» GIVEN REQUEST
Copy every line of the data in which the word "scene" occurs.

*-*-*

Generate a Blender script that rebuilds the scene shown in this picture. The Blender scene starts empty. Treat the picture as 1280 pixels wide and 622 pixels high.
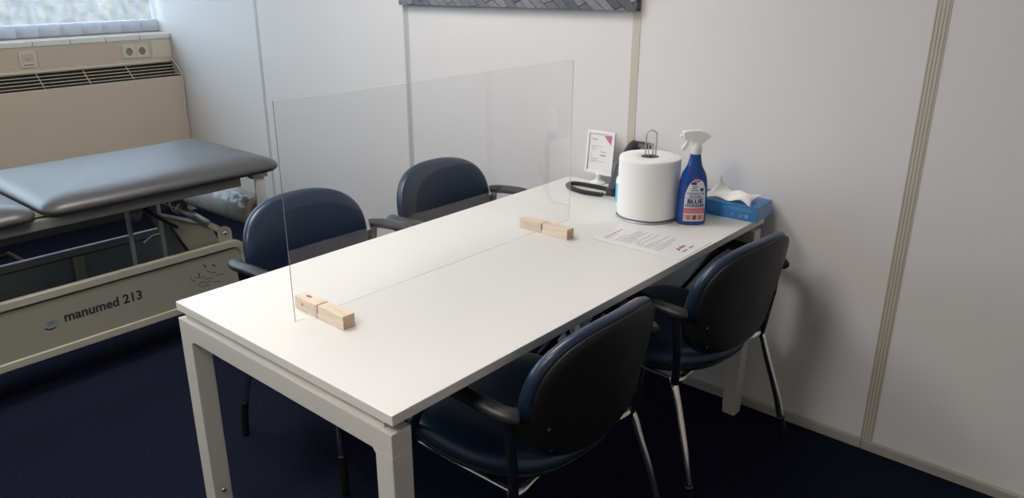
import bpy, bmesh, math, random
from mathutils import Vector, Matrix, Euler
random.seed(7)
PI = math.pi
COL = bpy.context.scene.collection
TZ = 0.738                     # table top height

# ------------------------------------------------------------------ materials
def srgb(r, g, b):
    f = lambda c: (c/12.92 if c <= .04045 else ((c+.055)/1.055)**2.4)
    return (f(r/255), f(g/255), f(b/255), 1)

def mat(name, col, rough=.5, metal=0., spec=.5, noise=None, bump=None, coat=0., trans=0., sheen=0.):
    """noise=(scale, amount) varies the colour, bump=(scale, strength, distance)"""
    m = bpy.data.materials.new(name); m.use_nodes = True
    nt = m.node_tree; b = nt.nodes['Principled BSDF']
    b.inputs['Base Color'].default_value = col
    b.inputs['Roughness'].default_value = rough
    b.inputs['Metallic'].default_value = metal
    b.inputs['Specular IOR Level'].default_value = spec
    b.inputs['Coat Weight'].default_value = coat
    b.inputs['Transmission Weight'].default_value = trans
    b.inputs['Sheen Weight'].default_value = sheen
    tc = nt.nodes.new('ShaderNodeTexCoord')
    if noise:
        n = nt.nodes.new('ShaderNodeTexNoise'); n.inputs['Scale'].default_value = noise[0]; n.inputs['Detail'].default_value = 4
        nt.links.new(tc.outputs['Object'], n.inputs['Vector'])
        r = nt.nodes.new('ShaderNodeValToRGB')
        a = noise[1]
        r.color_ramp.elements[0].position = .3; r.color_ramp.elements[1].position = .7
        r.color_ramp.elements[0].color = tuple(c*(1-a) for c in col[:3]) + (1,)
        r.color_ramp.elements[1].color = tuple(min(1, c*(1+a)) for c in col[:3]) + (1,)
        nt.links.new(n.outputs['Fac'], r.inputs['Fac']); nt.links.new(r.outputs['Color'], b.inputs['Base Color'])
    if bump:
        n = nt.nodes.new('ShaderNodeTexNoise'); n.inputs['Scale'].default_value = bump[0]; n.inputs['Detail'].default_value = 5
        nt.links.new(tc.outputs['Object'], n.inputs['Vector'])
        bp = nt.nodes.new('ShaderNodeBump'); bp.inputs['Strength'].default_value = bump[1]; bp.inputs['Distance'].default_value = bump[2]
        nt.links.new(n.outputs['Fac'], bp.inputs['Height']); nt.links.new(bp.outputs['Normal'], b.inputs['Normal'])
    return m

def clear_mat(name, tint, ior=1.49, rough=0.0):
    """clear sheet: see-through with a fresnel reflection"""
    m = bpy.data.materials.new(name); m.use_nodes = True
    nt = m.node_tree; nt.nodes.remove(nt.nodes['Principled BSDF'])
    out = nt.nodes['Material Output']
    t = nt.nodes.new('ShaderNodeBsdfTransparent'); t.inputs['Color'].default_value = tint
    g = nt.nodes.new('ShaderNodeBsdfGlossy'); g.inputs['Roughness'].default_value = rough
    fr = nt.nodes.new('ShaderNodeFresnel')
    ge = nt.nodes.new('ShaderNodeNewGeometry')                     # same reflectance for the front and the rear face of the sheet
    e1 = nt.nodes.new('ShaderNodeMath'); e1.operation = 'MULTIPLY_ADD'; e1.inputs[1].default_value = -2; e1.inputs[2].default_value = 1
    e2 = nt.nodes.new('ShaderNodeMath'); e2.operation = 'POWER'; e2.inputs[0].default_value = ior
    nt.links.new(ge.outputs['Backfacing'], e1.inputs[0]); nt.links.new(e1.outputs[0], e2.inputs[1]); nt.links.new(e2.outputs[0], fr.inputs['IOR'])
    mx = nt.nodes.new('ShaderNodeMixShader')
    nt.links.new(fr.outputs['Fac'], mx.inputs['Fac'])
    nt.links.new(t.outputs[0], mx.inputs[1]); nt.links.new(g.outputs[0], mx.inputs[2])
    nt.links.new(mx.outputs[0], out.inputs['Surface'])
    return m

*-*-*

» RESULT OF THIS TASK
Generate a Blender script that rebuilds the scene shown in this picture. The Blender scene starts empty. Treat the picture as 1280 pixels wide and 622 pixels high.
COL = bpy.context.scene.collection